Strona główna • Polskie Skoki Narciarskie

Maciej Kot: "Moje własne narty czasem chcą zmnie zabić"

Maciej Kot spisał się dziś w kwalifikacjach najlepiej z Polaków, zajmując czternastą lokatę. Skoczek miał w konkursie w Trondheim wyjątkowego pecha do wiatru, jutro może być zresztą podobnie, bo skocznia w Oslo należy do tych bardziej narażonych na wietrzne podmuchy.

"Moje skoki nie były złe. Pracowałem nad jedną rzeczą. W kwalifikacjach udało mi się osiągnąć cel, ale inne elementy na tym ucierpiały. Ale skoro cel jest osiągnięty, to trzeba pozytywnie podejść do jutrzejszych zawodów, bo zaczął mi się tworzyć w głowie pewny plan. Trzeba go dobrze jutro wykonać i jeszcze mieć szczęście do warunków, bo dziś były po prostu loteryjne. Widziałem na własne oczy skok Andersa Fannemela, (Norweg po problemach w powietrzu spadł na 90. metr - przyp. aut.) byłem akurat koło progu. Na żywo nie wyglądało to za przyjemnie a na powtórkach na telebimie jeszcze gorzej. Na szczęście nic mu się nie stało. Warunki są jakie są. Siadając na belce trzeba się z tym pogodzić i robić swoje. Gdyby cały czas myśleć, na jakie trafi się warunki, to można by się nabawić jakiejś blokady psychicznej" - wyjaśniał skoczek.
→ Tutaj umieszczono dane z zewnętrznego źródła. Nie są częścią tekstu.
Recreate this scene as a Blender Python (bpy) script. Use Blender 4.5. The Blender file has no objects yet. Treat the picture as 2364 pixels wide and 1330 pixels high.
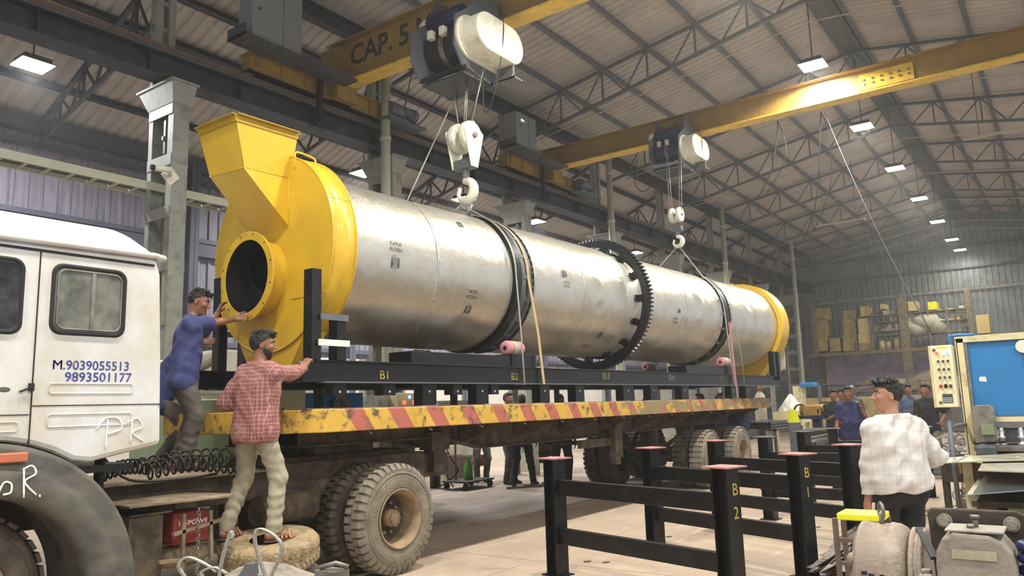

Zawodnik AZS-u Zakopane nie uważa skoczni w Oslo za trudną: "Skocznia nie należy do moich ulubionych, ale nie jest zła. Najgorsze są właśnie warunki. Gdyby na tej skoczni panowała cisza, to skakałoby się naprawdę przyjemnie. Ale tu często wieje i to z różnych kierunków a najgorsze jest to, że najmocniej wieje tuż za progiem. Ja mam taki problem, że często narty wychodzą mi z progu pod zbyt dużym kątem. Przy mocnym, nagłym podmuchu pod narty one czasem chcą mnie zabić, a to nie jest przyjemne" - zażartował Maciek.

"Atmosfera zawsze jest tu rewelacyjna. Nasi kibice dają nam poczucie, że skaczemy w przyjaznym dla nas miejscu. Dziś były tylko kwalifikacje, ale jutro na pewno będzie ich więcej, może tylu co przed rokiem. To jest piękne, że możemy dzięki nim mieć taki posmak domu" - zakończył Kot.